▶ **EXERCISE DIRECTIONS**
Produce word for word the lines of the data below running from the one that has "setting('trim_1', tr, m_portal, label='blue-lit" to the one that has "the lobby wall')", inclusive, and no others.
*** SUPPLIED INFORMATION ***
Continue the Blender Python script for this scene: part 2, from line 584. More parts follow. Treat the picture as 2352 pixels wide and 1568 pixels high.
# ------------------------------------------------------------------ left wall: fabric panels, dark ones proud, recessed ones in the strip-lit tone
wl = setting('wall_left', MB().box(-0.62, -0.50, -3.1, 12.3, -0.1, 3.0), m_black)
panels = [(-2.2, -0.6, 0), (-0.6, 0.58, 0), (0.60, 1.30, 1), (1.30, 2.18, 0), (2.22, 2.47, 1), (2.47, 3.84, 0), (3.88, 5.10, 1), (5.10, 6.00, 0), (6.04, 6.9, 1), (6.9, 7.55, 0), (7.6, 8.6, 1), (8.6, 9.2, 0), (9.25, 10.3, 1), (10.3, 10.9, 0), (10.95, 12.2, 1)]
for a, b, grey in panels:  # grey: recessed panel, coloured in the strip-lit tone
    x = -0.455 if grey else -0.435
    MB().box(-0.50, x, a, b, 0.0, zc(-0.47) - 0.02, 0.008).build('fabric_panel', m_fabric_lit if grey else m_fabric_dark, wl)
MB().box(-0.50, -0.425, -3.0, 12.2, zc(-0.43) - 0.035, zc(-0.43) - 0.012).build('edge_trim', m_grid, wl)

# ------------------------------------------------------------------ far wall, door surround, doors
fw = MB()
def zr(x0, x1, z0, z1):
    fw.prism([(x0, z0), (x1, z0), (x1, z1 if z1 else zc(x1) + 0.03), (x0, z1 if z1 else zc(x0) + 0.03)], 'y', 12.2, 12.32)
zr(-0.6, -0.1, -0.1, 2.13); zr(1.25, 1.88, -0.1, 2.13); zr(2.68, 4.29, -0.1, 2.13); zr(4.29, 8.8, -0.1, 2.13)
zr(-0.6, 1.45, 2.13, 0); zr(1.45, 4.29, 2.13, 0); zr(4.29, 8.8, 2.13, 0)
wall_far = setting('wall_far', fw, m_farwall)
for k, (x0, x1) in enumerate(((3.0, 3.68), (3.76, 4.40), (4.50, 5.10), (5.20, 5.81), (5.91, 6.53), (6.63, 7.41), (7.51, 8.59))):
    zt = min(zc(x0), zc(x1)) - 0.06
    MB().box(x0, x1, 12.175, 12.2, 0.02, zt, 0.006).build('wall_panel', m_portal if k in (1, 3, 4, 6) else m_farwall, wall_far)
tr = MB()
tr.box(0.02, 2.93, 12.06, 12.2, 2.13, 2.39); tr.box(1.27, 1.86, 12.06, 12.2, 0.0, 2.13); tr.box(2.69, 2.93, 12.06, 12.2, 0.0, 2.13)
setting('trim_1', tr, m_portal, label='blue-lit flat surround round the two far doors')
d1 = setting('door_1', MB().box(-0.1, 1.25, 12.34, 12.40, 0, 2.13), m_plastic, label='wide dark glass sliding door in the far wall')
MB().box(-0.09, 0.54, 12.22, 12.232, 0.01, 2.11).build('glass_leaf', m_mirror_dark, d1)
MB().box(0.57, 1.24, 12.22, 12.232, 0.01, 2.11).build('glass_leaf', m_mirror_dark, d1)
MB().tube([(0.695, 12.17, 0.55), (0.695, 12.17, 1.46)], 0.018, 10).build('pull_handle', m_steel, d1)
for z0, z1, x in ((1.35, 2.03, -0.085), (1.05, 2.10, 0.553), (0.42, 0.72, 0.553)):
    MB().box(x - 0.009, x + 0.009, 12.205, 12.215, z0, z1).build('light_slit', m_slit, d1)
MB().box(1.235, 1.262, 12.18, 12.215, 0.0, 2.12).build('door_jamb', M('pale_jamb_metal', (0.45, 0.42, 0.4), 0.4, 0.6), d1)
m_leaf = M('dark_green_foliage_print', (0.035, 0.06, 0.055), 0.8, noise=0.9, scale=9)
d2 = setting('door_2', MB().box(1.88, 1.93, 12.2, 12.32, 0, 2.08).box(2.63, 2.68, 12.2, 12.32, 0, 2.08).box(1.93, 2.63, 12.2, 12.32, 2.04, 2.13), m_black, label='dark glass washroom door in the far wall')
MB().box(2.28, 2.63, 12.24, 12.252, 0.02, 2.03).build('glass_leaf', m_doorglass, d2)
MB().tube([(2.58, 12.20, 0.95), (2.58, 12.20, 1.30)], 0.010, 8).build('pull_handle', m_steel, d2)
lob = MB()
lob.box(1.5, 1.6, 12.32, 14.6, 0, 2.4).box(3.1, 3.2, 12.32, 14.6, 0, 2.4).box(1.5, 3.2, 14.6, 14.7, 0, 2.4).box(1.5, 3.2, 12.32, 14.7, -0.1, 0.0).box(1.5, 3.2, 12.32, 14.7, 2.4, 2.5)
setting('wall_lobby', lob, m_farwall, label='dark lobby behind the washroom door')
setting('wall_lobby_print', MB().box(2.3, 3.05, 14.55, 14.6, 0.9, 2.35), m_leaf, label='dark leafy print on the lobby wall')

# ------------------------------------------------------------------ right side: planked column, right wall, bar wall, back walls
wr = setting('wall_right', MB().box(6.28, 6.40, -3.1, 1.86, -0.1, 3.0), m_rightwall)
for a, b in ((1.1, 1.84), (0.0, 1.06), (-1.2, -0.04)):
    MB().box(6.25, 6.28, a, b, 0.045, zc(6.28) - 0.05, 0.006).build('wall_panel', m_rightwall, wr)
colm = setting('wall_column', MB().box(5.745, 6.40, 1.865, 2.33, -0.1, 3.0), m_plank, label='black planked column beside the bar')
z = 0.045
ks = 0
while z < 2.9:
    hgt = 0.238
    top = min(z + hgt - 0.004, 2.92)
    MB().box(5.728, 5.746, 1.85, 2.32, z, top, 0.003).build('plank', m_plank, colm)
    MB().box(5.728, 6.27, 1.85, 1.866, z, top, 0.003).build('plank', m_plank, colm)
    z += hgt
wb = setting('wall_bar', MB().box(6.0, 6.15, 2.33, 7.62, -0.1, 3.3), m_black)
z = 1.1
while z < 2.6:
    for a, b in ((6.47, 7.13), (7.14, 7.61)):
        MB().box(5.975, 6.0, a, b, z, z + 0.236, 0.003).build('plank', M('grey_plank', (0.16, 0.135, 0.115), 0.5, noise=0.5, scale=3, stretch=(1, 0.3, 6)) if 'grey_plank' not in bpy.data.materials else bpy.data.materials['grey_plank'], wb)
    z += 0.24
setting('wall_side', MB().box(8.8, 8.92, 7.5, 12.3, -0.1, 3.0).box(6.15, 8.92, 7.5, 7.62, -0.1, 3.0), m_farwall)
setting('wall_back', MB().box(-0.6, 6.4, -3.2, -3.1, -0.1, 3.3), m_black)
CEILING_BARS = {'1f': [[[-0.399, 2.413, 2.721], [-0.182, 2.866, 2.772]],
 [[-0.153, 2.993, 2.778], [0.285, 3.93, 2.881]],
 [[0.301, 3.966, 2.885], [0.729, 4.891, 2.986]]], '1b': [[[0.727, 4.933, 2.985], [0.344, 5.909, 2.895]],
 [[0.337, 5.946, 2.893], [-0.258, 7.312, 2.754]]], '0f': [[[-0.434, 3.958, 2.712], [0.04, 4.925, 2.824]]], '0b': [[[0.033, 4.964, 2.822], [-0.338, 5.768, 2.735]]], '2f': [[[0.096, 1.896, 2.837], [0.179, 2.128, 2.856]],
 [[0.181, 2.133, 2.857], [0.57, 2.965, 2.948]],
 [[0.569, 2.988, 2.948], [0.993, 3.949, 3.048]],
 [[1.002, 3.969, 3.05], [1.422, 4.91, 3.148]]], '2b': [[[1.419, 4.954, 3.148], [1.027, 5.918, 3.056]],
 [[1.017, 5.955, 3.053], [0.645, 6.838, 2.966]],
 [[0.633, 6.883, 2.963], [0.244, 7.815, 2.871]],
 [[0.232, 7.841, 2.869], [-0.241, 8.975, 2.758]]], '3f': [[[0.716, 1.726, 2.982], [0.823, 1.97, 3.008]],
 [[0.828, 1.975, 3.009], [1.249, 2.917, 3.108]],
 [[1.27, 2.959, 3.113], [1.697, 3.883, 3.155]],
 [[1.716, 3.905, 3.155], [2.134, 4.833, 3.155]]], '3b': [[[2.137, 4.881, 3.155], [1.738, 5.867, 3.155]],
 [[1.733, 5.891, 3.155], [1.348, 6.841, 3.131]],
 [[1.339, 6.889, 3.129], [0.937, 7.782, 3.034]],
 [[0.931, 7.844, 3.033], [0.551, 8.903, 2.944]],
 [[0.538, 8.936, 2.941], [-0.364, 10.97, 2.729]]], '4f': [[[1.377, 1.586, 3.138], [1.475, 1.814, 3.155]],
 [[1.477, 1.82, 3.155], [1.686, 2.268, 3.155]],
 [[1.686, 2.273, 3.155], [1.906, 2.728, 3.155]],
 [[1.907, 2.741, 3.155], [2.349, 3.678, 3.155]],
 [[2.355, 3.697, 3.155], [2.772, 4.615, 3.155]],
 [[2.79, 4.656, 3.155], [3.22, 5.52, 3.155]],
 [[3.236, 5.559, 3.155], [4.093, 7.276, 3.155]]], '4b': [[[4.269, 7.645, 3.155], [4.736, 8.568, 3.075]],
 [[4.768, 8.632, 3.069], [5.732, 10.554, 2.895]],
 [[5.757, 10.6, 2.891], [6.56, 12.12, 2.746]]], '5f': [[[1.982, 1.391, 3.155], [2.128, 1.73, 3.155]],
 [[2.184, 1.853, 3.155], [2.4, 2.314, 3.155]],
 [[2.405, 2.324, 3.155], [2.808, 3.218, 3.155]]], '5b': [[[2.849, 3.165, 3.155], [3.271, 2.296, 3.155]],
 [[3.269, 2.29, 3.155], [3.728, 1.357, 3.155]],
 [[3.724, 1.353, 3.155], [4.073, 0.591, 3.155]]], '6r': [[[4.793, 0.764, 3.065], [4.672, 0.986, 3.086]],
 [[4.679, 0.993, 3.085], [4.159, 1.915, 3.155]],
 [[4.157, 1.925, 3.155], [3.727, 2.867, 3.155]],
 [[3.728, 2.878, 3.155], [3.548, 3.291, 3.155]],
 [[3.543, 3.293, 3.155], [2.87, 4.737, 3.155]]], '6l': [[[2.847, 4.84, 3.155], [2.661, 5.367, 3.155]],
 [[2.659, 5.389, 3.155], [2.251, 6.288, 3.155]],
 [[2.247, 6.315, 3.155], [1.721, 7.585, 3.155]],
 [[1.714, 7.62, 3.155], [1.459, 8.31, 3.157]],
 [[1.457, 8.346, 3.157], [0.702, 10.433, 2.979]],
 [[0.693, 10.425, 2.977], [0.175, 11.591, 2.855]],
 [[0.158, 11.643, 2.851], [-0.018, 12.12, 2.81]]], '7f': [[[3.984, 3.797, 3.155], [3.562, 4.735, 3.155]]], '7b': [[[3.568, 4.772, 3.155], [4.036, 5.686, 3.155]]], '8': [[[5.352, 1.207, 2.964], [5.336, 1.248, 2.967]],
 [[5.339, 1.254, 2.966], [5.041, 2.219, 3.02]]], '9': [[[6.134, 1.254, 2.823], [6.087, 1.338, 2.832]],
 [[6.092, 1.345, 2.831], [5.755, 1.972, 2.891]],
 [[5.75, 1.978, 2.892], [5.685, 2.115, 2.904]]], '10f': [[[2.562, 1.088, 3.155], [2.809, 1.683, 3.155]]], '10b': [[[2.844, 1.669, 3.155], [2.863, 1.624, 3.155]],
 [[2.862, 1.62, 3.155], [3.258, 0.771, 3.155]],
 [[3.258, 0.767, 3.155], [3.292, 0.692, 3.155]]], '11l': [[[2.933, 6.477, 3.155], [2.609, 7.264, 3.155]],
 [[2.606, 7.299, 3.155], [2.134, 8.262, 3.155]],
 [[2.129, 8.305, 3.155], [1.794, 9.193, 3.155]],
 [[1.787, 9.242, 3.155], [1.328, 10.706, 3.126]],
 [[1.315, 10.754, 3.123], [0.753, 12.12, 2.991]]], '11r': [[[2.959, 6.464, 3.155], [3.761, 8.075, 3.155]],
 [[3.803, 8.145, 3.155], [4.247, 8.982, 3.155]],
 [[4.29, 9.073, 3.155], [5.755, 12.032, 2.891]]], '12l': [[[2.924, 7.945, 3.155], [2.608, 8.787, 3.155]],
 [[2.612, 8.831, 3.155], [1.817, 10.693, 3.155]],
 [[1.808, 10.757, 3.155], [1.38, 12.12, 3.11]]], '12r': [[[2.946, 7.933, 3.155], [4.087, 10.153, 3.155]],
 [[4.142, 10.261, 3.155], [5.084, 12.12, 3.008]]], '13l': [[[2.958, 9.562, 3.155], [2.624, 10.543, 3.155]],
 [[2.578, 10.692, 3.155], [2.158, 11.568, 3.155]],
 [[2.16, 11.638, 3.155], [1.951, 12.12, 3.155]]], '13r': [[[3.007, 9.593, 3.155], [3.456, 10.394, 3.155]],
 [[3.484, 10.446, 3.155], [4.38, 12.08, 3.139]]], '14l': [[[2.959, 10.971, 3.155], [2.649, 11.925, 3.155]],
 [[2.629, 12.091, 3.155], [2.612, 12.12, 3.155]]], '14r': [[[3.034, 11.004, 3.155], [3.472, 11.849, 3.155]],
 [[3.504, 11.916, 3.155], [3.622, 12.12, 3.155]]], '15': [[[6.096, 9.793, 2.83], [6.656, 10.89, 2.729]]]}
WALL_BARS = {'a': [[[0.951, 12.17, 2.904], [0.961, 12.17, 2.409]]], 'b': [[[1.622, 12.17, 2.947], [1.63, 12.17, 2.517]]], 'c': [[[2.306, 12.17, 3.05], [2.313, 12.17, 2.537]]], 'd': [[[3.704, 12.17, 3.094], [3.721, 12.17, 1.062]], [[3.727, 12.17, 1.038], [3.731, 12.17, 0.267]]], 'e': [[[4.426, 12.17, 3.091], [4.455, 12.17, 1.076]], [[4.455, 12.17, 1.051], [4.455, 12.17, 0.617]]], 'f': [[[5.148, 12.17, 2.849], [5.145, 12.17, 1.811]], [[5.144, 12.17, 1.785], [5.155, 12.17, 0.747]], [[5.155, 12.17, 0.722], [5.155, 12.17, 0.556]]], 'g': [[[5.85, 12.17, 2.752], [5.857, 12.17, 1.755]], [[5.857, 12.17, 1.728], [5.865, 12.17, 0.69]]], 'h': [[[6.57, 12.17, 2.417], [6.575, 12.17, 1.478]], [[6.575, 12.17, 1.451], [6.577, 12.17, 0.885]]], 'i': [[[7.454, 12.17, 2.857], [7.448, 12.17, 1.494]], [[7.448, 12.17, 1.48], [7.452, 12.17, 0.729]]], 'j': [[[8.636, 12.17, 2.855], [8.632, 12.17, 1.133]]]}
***
▶ **TASK RESULT**
setting('trim_1', tr, m_portal, label='blue-lit flat surround round the two far doors')
d1 = setting('door_1', MB().box(-0.1, 1.25, 12.34, 12.40, 0, 2.13), m_plastic, label='wide dark glass sliding door in the far wall')
MB().box(-0.09, 0.54, 12.22, 12.232, 0.01, 2.11).build('glass_leaf', m_mirror_dark, d1)
MB().box(0.57, 1.24, 12.22, 12.232, 0.01, 2.11).build('glass_leaf', m_mirror_dark, d1)
MB().tube([(0.695, 12.17, 0.55), (0.695, 12.17, 1.46)], 0.018, 10).build('pull_handle', m_steel, d1)
for z0, z1, x in ((1.35, 2.03, -0.085), (1.05, 2.10, 0.553), (0.42, 0.72, 0.553)):
    MB().box(x - 0.009, x + 0.009, 12.205, 12.215, z0, z1).build('light_slit', m_slit, d1)
MB().box(1.235, 1.262, 12.18, 12.215, 0.0, 2.12).build('door_jamb', M('pale_jamb_metal', (0.45, 0.42, 0.4), 0.4, 0.6), d1)
m_leaf = M('dark_green_foliage_print', (0.035, 0.06, 0.055), 0.8, noise=0.9, scale=9)
d2 = setting('door_2', MB().box(1.88, 1.93, 12.2, 12.32, 0, 2.08).box(2.63, 2.68, 12.2, 12.32, 0, 2.08).box(1.93, 2.63, 12.2, 12.32, 2.04, 2.13), m_black, label='dark glass washroom door in the far wall')
MB().box(2.28, 2.63, 12.24, 12.252, 0.02, 2.03).build('glass_leaf', m_doorglass, d2)
MB().tube([(2.58, 12.20, 0.95), (2.58, 12.20, 1.30)], 0.010, 8).build('pull_handle', m_steel, d2)
lob = MB()
lob.box(1.5, 1.6, 12.32, 14.6, 0, 2.4).box(3.1, 3.2, 12.32, 14.6, 0, 2.4).box(1.5, 3.2, 14.6, 14.7, 0, 2.4).box(1.5, 3.2, 12.32, 14.7, -0.1, 0.0).box(1.5, 3.2, 12.32, 14.7, 2.4, 2.5)
setting('wall_lobby', lob, m_farwall, label='dark lobby behind the washroom door')
setting('wall_lobby_print', MB().box(2.3, 3.05, 14.55, 14.6, 0.9, 2.35), m_leaf, label='dark leafy print on the lobby wall')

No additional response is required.